As with its predecessor, Pharos comes equipped with three new songs and two intriguing cover versions. The new tracks are an interesting mix – showing off in full the ear for a tune that Ihsahn has developed over the years, these songs are much more than leftovers from previous albums. The sweeping, gradual build of ‘Losing Altitude’ is the pick of the bunch, mixing a country twang with gentle piano sounds, before building into a triumphant violin ending. ‘Spectres at the Feast’, on the other hand is a more straightforward track, a simpler, if still very evocative rock stomper. The title track is a different beast, with a slower, more miserable feeling. There are occasional heavy drums, but the track is restrained, never quite kicking in as it threatens to.

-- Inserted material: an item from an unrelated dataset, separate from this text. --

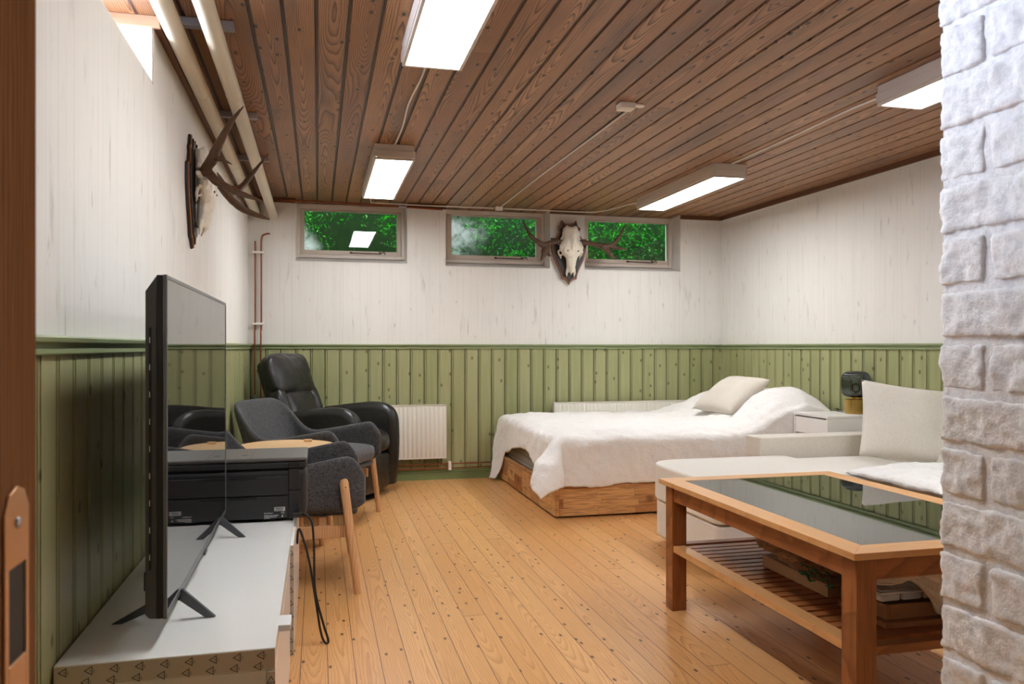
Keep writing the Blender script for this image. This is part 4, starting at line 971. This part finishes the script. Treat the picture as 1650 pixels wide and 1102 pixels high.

It is the covers that really intrigue here however, and they are an odd pair. Portishead’s ‘Roads’ is transformed into a melancholic dirge – funky, but with the Norwegian’s trademark morose delivery still intact. A cover of a-ha’s ‘Manhattan Skyline’ is perhaps the most out there selection, as the Norwegian pop group seem like an odd choice of sparing partners. It somehow works however, with Leprous’ Einar Solberg providing his strained vocals to give the track a poignant feeling. It somehow manages to feel very Ihsahn while not straying too far from the original.

Ihsahn has been in excellent form lately, releasing a string of excellent albums such as Ámr and Arktis. Pharos is not on that level – it is obviously meant as a counterpoint to Telemark, the two releases complement each other superbly, in much the same way Opeth managed with Damnation and Deliverance. However, unlike those records something feels lost in the effort here – the Norwegian thrives on unpredictability, on the merging of the heavier and softer sides of his nature, and separating those sides leaves Pharos feeling a little diminished. The record would be worth checking out for the two intriguing covers alone, in particular the beguiling version of ‘Manhattan Skyline’. However, the original material won’t live long in the memory when compared to the rest of the Norwegian’s work. It’s almost like an identity crisis can be a good thing.